Pieds nus, totalement immergés dans le récit proposé par les auteurs, les spectateurs-acteurs doivent collaborer activement dans cet univers virtuel afin d’aider les enfants à échapper au shérif psychopathe d’une petite ville du Sud des États-Unis. Entre film noir des années 1950 et escape game collaboratif, L’Errance est une pièce de théâtre immersive XR pour huit spectateurs et un comédien par plateau qui demande un réel engagement de la part des participants. S’il fallait trouver un nom à ce type de proposition, il est certain qu’expérientiel conviendrait à merveille.
À ce propos, Mathieu Pradat explique : « Dans The Roaming, les spectateurs sont vraiment acteurs de ce qu’ils vont vivre et éprouver. Il y a une volonté d’engager l’interaction entre chaque spectateur-acteur avec le comédien qui les guide dans l’histoire, mais également entre eux, en tant que groupe. Ils doivent collaborer pour faire avancer le récit, parfois se toucher, inciter à l’action des personnages virtuels en utilisant leurs voix. L’engagement se fait d’autant plus physiquement qu’il y a un vrai parcours dans les marécages. On doit se baisser, parfois ramper. C’est une œuvre qui nécessite de vivre réellement dans, et avec l’histoire qui est racontée. L’usage de la réalité mixte aide évidemment. Les choix scénographiques également. »

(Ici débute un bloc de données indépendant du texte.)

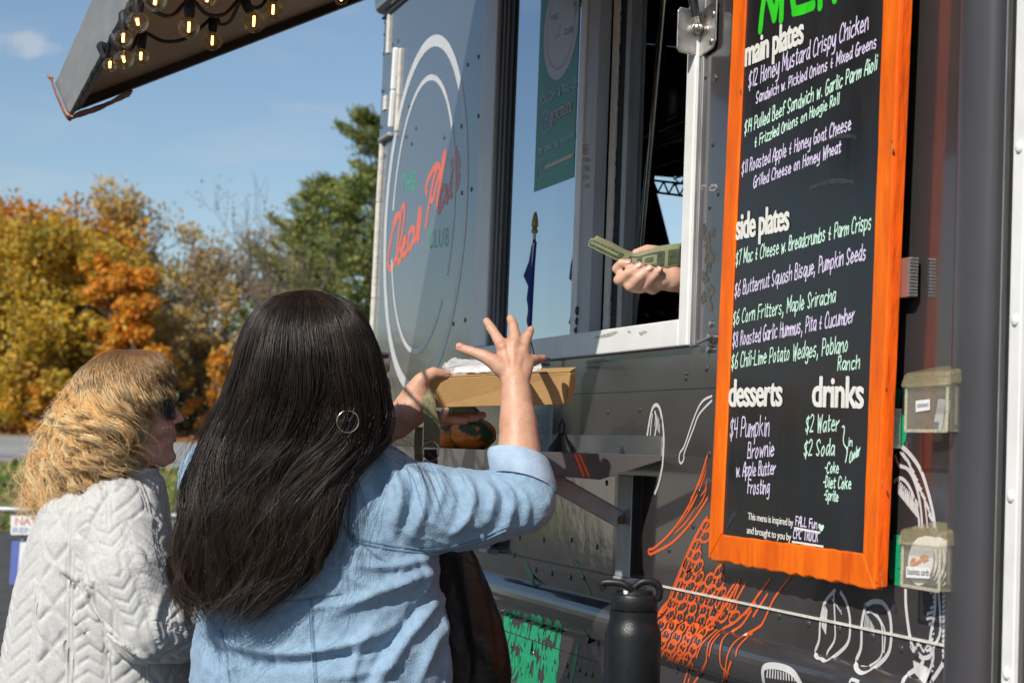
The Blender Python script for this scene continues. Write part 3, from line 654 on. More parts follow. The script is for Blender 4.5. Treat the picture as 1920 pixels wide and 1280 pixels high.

Convoquer les fantômes du passé
Autre forme, autre propos. Si Noire, la vie méconnue de Claudette Colvin est à ce point saisissante, c’est bel et bien grâce à l’usage de la réalité augmentée. Cette technologie permet de voir le monde autour de soi « augmenté » d’images, de données et d’informations diverses à l’aide de lunettes spécifiques (type Magic Leap ou HoloLens), d’un smartphone ou d’une tablette. Initialement envisagées pour offrir des services de géolocalisation, des informations commerciales et touristiques, ou pour servir de support à des œuvres d’art invisible à l’œil nu mais implantées dans le paysage grâce à des marqueurs géolocalisés, cette technologie prometteuse qui lie réalité et éléments virtuels a rapidement inspiré les artistes.

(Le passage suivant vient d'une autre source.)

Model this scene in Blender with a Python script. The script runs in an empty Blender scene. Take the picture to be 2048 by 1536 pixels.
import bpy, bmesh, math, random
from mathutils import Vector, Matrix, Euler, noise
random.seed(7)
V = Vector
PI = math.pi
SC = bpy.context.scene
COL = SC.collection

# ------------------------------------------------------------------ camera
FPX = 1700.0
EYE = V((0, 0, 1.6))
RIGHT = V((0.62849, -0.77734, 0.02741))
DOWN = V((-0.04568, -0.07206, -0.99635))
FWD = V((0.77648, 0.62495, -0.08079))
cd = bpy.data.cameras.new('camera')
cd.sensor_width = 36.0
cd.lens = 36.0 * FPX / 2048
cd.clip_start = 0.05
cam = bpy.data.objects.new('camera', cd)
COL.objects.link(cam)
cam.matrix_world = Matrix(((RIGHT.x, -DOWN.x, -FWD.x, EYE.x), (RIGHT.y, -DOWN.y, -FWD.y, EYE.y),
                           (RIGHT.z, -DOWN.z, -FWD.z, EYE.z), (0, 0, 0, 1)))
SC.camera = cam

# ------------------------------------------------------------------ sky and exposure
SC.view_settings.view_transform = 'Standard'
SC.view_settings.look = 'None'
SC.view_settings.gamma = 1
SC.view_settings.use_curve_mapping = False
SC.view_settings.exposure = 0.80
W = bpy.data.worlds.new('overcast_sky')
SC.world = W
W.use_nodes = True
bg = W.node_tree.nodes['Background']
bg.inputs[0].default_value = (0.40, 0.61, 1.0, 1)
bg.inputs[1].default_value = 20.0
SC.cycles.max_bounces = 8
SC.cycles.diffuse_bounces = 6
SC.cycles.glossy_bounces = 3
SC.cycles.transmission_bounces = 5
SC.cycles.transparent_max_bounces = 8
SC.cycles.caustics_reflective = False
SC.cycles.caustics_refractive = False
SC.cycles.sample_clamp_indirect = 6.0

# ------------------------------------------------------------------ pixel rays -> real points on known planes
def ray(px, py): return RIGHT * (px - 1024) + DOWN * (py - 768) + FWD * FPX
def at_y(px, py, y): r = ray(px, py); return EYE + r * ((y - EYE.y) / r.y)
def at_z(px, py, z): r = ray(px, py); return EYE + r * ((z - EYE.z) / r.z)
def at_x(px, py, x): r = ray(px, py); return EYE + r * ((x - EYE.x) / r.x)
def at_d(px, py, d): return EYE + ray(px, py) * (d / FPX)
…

À ce titre, son usage dans Noire, la vie méconnue de Claudette Colvin, une immersion brutale dans l’ignominie ségrégationniste des années 50 aux États-Unis et le combat d’une pionnière de la lutte pour les droits civiques des Afro-américains, est parfaitement pertinente puisqu’elle permet de convoquer les fantômes d’un passé honteux qui hante toujours l’histoire du pays.

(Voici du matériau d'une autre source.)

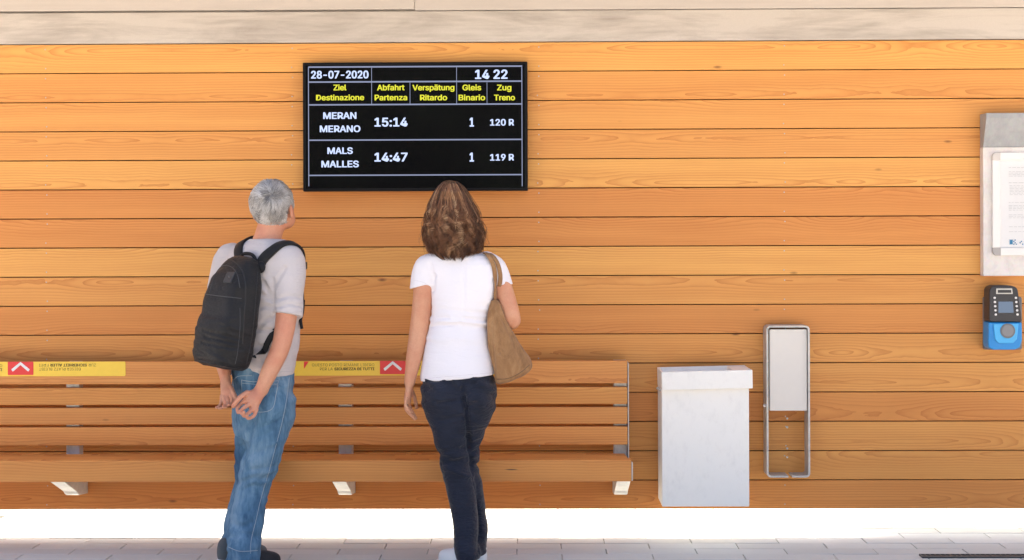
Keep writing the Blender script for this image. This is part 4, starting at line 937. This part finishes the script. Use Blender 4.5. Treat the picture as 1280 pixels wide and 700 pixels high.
# ================================================================ THE WOMAN
wo = empty('person', wlist([*at(585, 700, -.62)[:2], 0])); tag(wo, 'woman with wavy brown hair in white t-shirt and navy trousers looking up', 'person')
WY = -.62; WA = 4
whc = at(566, 258, -.60); WM = frame(-4, 18, 2)
def wtorso(g=0.0, lo=999):
    S = [(316, 568, .085, .060), (321, 571, .130, .070), (329, 574, .160, .080), (340, 578, .163, .090), (355, 581, .152, .098), (372, 579.5, .139, .100), (388, 577, .130, .097), (405, 575, .128, .096), (420, 573.5, .137, .100), (436, 573.3, .147, .106), (455, 573, .157, .114), (470, 573, .163, .120), (484, 573, .164, .122)]
    return loft([st(py, px, WY, rx - g, ry - g, WA) for py, px, rx, ry in S if py <= lo], 2.25)
wLS, wLE, wLW = at(531, 338, -.61), at(523, 416, -.63), at(512, 478, -.655)
wRS, wRE = at(619, 338, -.62), at(640, 400, -.64); wRW = at(628, 392, -.42)
B = Field((whc[0] - .26, -.96, .02), (whc[0] + .32, -.28, 1.68), .0040)
add_head(B, whc, WM, 0, .95)
wn = at(568, 318, -.61); B.add(limb([wn + np.array([0, 0, -.05]), wn, whc + WM @ np.array([0, -.012, -.05])], [.062, .05, .048]), .02)
B.add(wtorso(.018, 470), .02)
B.add(limb([wLS, at(528.5, 372, -.625), wLE, at(517.5, 446, -.645), wLW], [.048, .0425, .0395, .0335, .0235]), .02)
B.add(limb([wRS, at(630, 365, -.63), wRE, wRE * .4 + wRW * .6, wRW], [.048, .042, .038, .033, .024]), .02)
# left hand hangs with the fingers curling inwards, thumb in front
B.add(cap(wLW, at(509.5, 499, -.66), .022, .027, (np.array([1, 0, 0.0]), .60)), .012)
fingers(B, [[(508.5, 498, -.695, .0068), (507, 506, -.702), (510, 512, -.705), (514, 515.5, -.70)],
            [(508.3, 500, -.675, .0076), (507, 509.5, -.682), (511, 516.5, -.683), (516, 520.5, -.68)],
            [(509, 500, -.655, .0080), (509, 510, -.66), (513.5, 518.5, -.66), (518.5, 524, -.656)],
            [(510.5, 499, -.635, .0078), (512, 508.5, -.636), (516.5, 516.5, -.634), (520.3, 523, -.63)],
            [(513, 486, -.63, .0098), (517, 494, -.61), (519.5, 502, -.605), (520.8, 509.5, -.61)]], .0078)
# right hand grips the front strap of the bag
B.add(cap(wRW, at(622, 386, -.38), .022, .026, (np.array([0, .3, .9]), .65)), .012)
for k in range(4):
    c0 = at(620, 384, -.365) + np.array([-.004, 0, .022 - .016 * k]); B.add(limb([c0, c0 + [-.028, .006, -.002], c0 + [-.036, -.018, -.004], c0 + [-.020, -.028, -.004]], [.0085, .008, .0075, .007], 10), .004)
B.add(limb([at(622, 384, -.40), at(619, 378, -.41), at(613, 377, -.415)], [.010, .009, .008], 7), .005)
for lg in ([(550, 490, -.64), (570, 590, -.65), (583, 680, -.72), (584, 700, -.73)], [(598, 490, -.60), (585, 590, -.58), (592, 680, -.61), (592, 696, -.62)]):
    B.add(limb([at(*q) for q in lg], [.040, .026, .022, .024]), .02)
link('body', B.mesh('body'), M_SKW, wo); BW = B
rg = at(506.3, 511, -.70); b = bmesh.new(); bmesh.ops.create_circle(b, segments=4, radius=.001); b.free()
th = np.linspace(0, 2 * math.pi, 17); ax = at(507, 509.5, -.682) - at(508.3, 500, -.675); ax /= np.linalg.norm(ax); u1 = np.cross(ax, [0, 1, 0]); u1 /= np.linalg.norm(u1); u2 = np.cross(ax, u1); cc = at(507.4, 506, -.679)
rgo = tube_obj('ring', np.array([cc + .0088 * (u1 * math.cos(a) + u2 * math.sin(a)) for a in th]), .0018, m_plain('silver', (.8, .78, .74), .25, .5, .9), None, 6); tag(rgo, 'silver ring on the left hand of the woman', 'ring')
# ---- white t-shirt
S = Field((whc[0] - .24, -.92, at(570, 492, -.7)[2]), (whc[0] + .30, -.34, 1.36), .0038)
S.add(wtorso(), 0)
ld = np.array([-.10, 0, -.995]); lend = at(527, 357, -.62)
S.add(limb([at(543, 329, -.61), wLS + [0, 0, .004], lend + ld * .03], [.045, .0505, .0500], None, (lend, np.array([.28, 0, -.96]))), .03)
rend = at(627, 355, -.62)
S.add(limb([at(608, 327, -.61), wRS + [0, 0, .004], at(625, 353, -.62) + [.01, 0, -.03]], [.045, .0505, .0490], None, (rend, np.array([.0, 0, -1.0]))), .03)
S.cut(limb([at(529, 345, -.62), at(528, 380, -.62)], [.02, .0440]), .003); S.cut(limb([at(623.5, 343, -.625), at(631, 378, -.635)], [.02, .0440]), .003)
S.cut(ell(wn + np.array([0, .012, .035]), (.082, .085, .045), frame(0, -18)), .005)
pass
def wf(X, Y, Z):
    wz = at(575, 405, -.7)[2]; wa = np.exp(-((Z - wz) / .075) ** 2); lowm = np.clip((wz - Z) / .1, 0, 1)
    n = .0065 * wa * vnoise(X, Y, Z + X * .10, 5, 5, 60, 21) + .0035 * lowm * vnoise(X, Y, Z + X * .1, 5, 5, 38, 22) + .0022 * vnoise(X, Y, Z, 9, 9, 11, 23)
    return n - .004 * np.exp(-((X - at(580, 380, -.7)[0]) / .010) ** 2) * np.clip((Z - wz) / .1, 0, 1) * (Y < -.65)
S.disp(wf)
for pts, dpt, w in ((((541, 350), (537, 330)), .004, .008), (((541, 362), (543, 345)), .005, .007), (((619, 350), (622, 365)), .005, .007), (((538, 408), (575, 405)), .005, .005), (((575, 405), (610, 409)), .0035, .005), (((537, 400), (560, 397)), .003, .005), (((580, 398), (612, 401)), .003, .005)): crease(S, pts, dpt, w)
h0, h1 = at(524, 478.5, -.70), at(621, 469, -.70); hn = np.array([-(h1[2] - h0[2]), 0, (h1[0] - h0[0])]); hn = -hn / np.linalg.norm(hn); S.clip(h0, hn, .006)
ws = link('t_shirt', S.mesh('t_shirt'), M_WTEE, wo); S_W = S
M_WS = m_cloth('white stitch', (0.70, 0.66, 0.70), 0.03)
seam('hem_seam', S, [(525.5, 474), (550, 471.5), (585, 468.5), (619.5, 465.5)], .0009, M_WS, ws, 50, -.0003); seam('sleeve_seam', S, [(518, 350.5), (528, 352.5), (538, 358)], .0009, M_WS, ws, 20, -.0003)
# ---- navy trousers
J = Field((whc[0] - .24, -.95, .0), (whc[0] + .28, -.30, at(570, 458, -.7)[2]), H)
J.add(loft([st(456, 573, WY, .150, .108, WA), st(470, 573.3, WY, .158, .116, WA), st(485, 573.3, WY, .160, .124, WA), st(500, 573.3, WY, .156, .128, WA), st(515, 573.5, WY, .146, .122, WA), st(530, 573.5, WY, .122, .105, WA), st(541, 573.5, WY, .09, .08, WA)], 2.3), 0)
for bx_, by_ in ((553, 494), (596, 493)): J.add(ell(at(bx_, by_, -.675), (.062, .080, .085)), .02)
def wleg(rows): return [st(r[0], (r[1] + r[2]) / 2, r[3], (r[2] - r[1]) / 2 / 290, (r[2] - r[1]) / 2 / 290 * r[4], WA) for r in rows]
J.add(loft(wleg([(490, 536, 572, -.63, 1.2), (505, 530, 574, -.63, 1.2), (520, 534.5, 577, -.635, 1.2), (540, 541, 583, -.64, 1.2), (560, 546.5, 586, -.645, 1.15), (584, 551.5, 589.5, -.65, 1.1), (602, 556, 593, -.655, 1.1), (640, 564, 597.5, -.675, 1.15), (657, 566.5, 598, -.70, 1.2), (680, 568, 598.5, -.72, 1.4), (697.5, 569.5, 599, -.73, 1.6)]), 2.2), .02)
J.add(loft(wleg([(490, 576, 610, -.62, 1.2), (505, 573, 617.5, -.62, 1.2), (520, 573, 614, -.615, 1.2), (540, 572, 606.5, -.605, 1.2), (560, 568, 601, -.60, 1.15), (584, 565, 598.3, -.59, 1.1), (602, 570, 603, -.585, 1.1), (640, 576, 607, -.575, 1.15), (657, 578, 610.5, -.59, 1.2), (680, 578, 608.5, -.61, 1.4), (692, 578, 607, -.62, 1.5)]), 2.2), .012)
def wj(X, Y, Z):
    kn = np.exp(-((Z - .46) / .09) ** 2); an = np.clip((.16 - Z) / .1, 0, 1); up = np.clip((Z - .55) / .2, 0, 1)
    return (.012 * kn + .011 * an) * vnoise(X, Y, Z + X * .35, 6, 6, 48, 31) + .0030 * vnoise(X + Z * .6, Y, Z, 10, 10, 14, 32) + .010 * up * vnoise(X * 1.0 + Z * .35, Y, Z + X * .55, 8, 8, 34, 33)
J.disp(wj)
for pts, dpt, w in ((((579, 480), (579.5, 495), (582, 510), (585, 530), (587, 560), (589.5, 584), (594, 610), (598, 650), (599, 690)), .012, .006),): crease(J, pts, dpt, w)
for pts, dpt, w in ((((578, 486), (583, 512)), .010, .007), (((583, 512), (586, 560)), .010, .007), (((560, 474), (576, 494)), .005, .006), (((596, 476), (580, 498)), .005, .006), (((548, 505), (579, 499)), .004, .006), (((584, 520), (550, 525)), .005, .006), (((598, 504), (584, 508)), .004, .006), (((549, 566), (580, 560)), .005, .006), (((551, 580), (583, 574)), .005, .006), (((590, 555), (604, 549)), .006, .005), (((590, 566), (602, 561)), .006, .005), (((590, 577), (600, 573)), .006, .005)): crease(J, pts, dpt, w)
M_NAVY = m_cloth('navy cotton', (0.017, 0.0215, 0.039), 0.2, 800, 0.7, sheen=0.12, wr=.5)
wt = link('trousers', J.mesh('trousers'), M_NAVY, wo)
seam('back_seam', J, [(580, 474), (579.5, 485), (581.5, 505), (585, 530)], .0012, m_plain('navy thread', (.012, .016, .028), .8), wt, 40, 0)
M_WSH = m_cloth('white shoe leather', (0.82, 0.83, 0.82), 0.02, 300, 0.5)
q0 = at(588, 700, -.775); q1 = at(551, 700, -.62); shoe('shoe', q0[:2], q1[:2], .084, .004, M_WSH, M_SOLE, wo, 0, .085)
q0 = at(598, 697, -.675); q1 = at(594, 697, -.40); shoe('shoe', q0[:2], q1[:2], .086, .004, M_WSH, M_SOLE, wo, 0, .09)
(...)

Adaptation d’un récit de Tania de Montaigne par Stéphane Foenkinos et Pierre-Alain Giraud, Noire nous fait vivre au plus près l’humiliation et l’oubli injuste de cette figure pionnière de la lutte pour les droits civiques en invitant dans le monde réel ces figures oubliées incarnées par des comédiens et des avatars réalisés en 3D. L’usage de la réalité augmentée impose de repenser une nouvelle fois l’espace scénique, pour des spectateurs qui ne sont pas acteurs à proprement parler, mais côtoient dans le même environnement fantômes digitaux et scénographie numérique.
Une immersion totale
L’art du théâtre a beaucoup en commun avec la réalité virtuelle et les technologies XR en général. Une représentation théâtrale et une expérience XR sont toutes les deux basées sur le temps, n’existent que pendant la durée durant laquelle les participants humains y sont engagés. Toutes les deux se basent sur la création d’un univers fictif conçu pour distraire, informer, éclairer. Le théâtre a pour vocation de représenter « une réalité dans le temps du spectacle ». Nous pourrions dire, une réalité « virtuelle », puisqu’il s’agit d’un espace « potentiel », avec sa profondeur, ses dimensions, son décor, destiné à rendre crédible – réel, donc – une fiction entièrement au service de l’écriture et du jeu des comédiens, telle qu’imaginée par l’auteur et le metteur en scène.
À ce titre, l’usage de technologies XR n’est qu’un pas supplémentaire dans l’immersion, tel que le rêvait le théâtre des origines, et à sa suite le cinéma. Autant dire que l’union spectacle et technologie a encore de beaux jours devant elle.